Wednesday, June 10, 2009

When The Godfather played to an empty room

Posted By on Wed, Jun 10, 2009 at 8:30 AM

click to enlarge godfather.jpg

This week's column involves Mark One Electric Co. and its questionable eligibility for affirmative-action programs. Carl "Red" Privitera incorporated the business 1974, which is run today by his daughter, Rosana Privitera Biondo.

Searching for background information on Mark One, I came across a Kansas City Star story by Robert Butler on the 25th anniversary of the release of The Godfather. Butler marked the occasion by recalling the film's 1972 premiere in Kansas City.

As my colleague Charles Ferruzza also noted in a recent review of Blackhand Strawman, The Godfather played to an empty house inside the Empire Theater; the tickets had been purchased by a group protesting the movie's portrayal of Italian-Americans. "We strongly oppose a kind of prejudice the picture can cause," Thomas Gialde, the vice president of the Italian-American Unification Council of Greater Kansas City, explained to reporters in the theater lobby.

Butler referred to Carl Privitera as the president of the council in his original 1972 account. "The stereotyping -- it hasn't stopped.
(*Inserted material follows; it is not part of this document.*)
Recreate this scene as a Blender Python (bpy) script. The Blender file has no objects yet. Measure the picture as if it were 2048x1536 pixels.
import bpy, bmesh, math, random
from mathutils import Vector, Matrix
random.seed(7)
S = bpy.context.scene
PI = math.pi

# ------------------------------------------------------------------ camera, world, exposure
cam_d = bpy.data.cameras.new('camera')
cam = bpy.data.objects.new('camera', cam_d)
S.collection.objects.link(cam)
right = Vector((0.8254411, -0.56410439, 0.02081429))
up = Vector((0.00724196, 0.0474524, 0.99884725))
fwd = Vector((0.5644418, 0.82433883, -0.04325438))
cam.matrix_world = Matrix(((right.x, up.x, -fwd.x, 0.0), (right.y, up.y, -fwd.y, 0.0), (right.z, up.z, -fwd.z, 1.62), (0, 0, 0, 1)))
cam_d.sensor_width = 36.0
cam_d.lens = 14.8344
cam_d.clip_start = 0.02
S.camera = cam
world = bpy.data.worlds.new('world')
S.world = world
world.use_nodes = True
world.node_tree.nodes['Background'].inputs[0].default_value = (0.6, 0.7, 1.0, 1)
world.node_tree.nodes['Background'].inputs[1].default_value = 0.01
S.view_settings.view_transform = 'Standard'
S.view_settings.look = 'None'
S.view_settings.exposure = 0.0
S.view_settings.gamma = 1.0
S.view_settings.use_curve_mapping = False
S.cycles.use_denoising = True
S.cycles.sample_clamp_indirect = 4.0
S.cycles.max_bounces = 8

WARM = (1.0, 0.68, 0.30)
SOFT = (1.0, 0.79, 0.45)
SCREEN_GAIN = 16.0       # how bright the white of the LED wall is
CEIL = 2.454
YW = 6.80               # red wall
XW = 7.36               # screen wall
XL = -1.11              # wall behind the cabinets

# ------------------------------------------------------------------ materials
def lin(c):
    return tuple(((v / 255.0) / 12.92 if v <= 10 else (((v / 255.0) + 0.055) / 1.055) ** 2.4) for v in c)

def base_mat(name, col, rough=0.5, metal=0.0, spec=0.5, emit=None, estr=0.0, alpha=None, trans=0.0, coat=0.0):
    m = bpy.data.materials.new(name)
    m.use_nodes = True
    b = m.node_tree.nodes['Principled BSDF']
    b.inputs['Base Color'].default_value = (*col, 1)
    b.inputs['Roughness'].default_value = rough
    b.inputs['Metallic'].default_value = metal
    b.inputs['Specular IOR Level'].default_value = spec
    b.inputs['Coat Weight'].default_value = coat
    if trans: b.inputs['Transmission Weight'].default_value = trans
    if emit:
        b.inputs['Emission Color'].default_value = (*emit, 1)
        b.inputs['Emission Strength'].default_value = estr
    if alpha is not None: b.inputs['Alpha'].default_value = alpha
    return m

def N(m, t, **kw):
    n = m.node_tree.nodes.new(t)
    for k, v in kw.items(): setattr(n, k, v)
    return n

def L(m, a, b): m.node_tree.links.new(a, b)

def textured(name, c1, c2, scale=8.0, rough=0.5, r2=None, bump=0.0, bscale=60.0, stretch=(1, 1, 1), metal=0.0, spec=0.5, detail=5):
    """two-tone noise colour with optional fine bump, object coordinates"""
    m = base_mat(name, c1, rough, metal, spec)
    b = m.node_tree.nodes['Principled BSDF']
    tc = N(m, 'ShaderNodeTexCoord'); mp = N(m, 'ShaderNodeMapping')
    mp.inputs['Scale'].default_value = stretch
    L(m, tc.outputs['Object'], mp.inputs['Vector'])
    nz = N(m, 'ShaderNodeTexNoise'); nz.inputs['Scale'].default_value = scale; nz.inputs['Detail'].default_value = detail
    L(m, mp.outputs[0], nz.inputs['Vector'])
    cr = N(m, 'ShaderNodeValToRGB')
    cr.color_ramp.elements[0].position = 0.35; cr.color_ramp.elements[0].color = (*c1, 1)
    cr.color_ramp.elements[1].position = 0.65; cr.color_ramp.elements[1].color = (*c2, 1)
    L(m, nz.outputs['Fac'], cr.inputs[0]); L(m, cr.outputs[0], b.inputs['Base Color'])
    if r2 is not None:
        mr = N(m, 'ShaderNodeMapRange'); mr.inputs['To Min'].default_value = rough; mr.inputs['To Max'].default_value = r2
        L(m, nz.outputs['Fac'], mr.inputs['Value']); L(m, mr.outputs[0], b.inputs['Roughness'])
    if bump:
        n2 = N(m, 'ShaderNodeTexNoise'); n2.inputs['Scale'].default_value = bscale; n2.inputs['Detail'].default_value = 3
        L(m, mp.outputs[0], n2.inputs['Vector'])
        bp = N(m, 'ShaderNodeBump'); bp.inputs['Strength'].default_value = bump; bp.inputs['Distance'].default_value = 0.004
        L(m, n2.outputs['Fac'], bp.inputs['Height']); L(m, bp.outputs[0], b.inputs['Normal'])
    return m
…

It's terrible," Privitera said when Butler caught up with him 25 years later.

A recent story in Vanity Fair describes in terrific detail how objections to The Godfather were also informed by the Mob's desire to avoid scrutiny.

In the VF piece, writer Mark Seal tells how Joe Colombo, who headed one of the Five Families in New York, helped to create the Italian-American Civil Rights League. The group initially targeted the FBI, calling the pursuit of La Cosa Nostra a form of persecution. Seal reports that tens of thousands showed up at the league's inaugural rally in order to put the feds on notice.

Hollywood was next.

The film The Godfather quickly became the league's No. 1 enemy. "A book like The Godfather leaves one with a sickening feeling," read a form letter the league addressed to Paramount and many elected officials, following a rally in Madison Square Garden that raised $500,000 to stop production.

In time, organized crime and the movie makers reached a working relationship.

One of the film's producers, Al Ruddy, eventually met with Colombo. After Ruddy agreed to drop the word "Mafia" from one sentence of dialogue, Little Italy opened its arms to the production. Mafia figures even got a private screening around the time of the film's release.

The Godfather
went on to win the Oscar for Best Picture and show 31,762 times on AMC.

Privitera, apparently, stayed grumpy.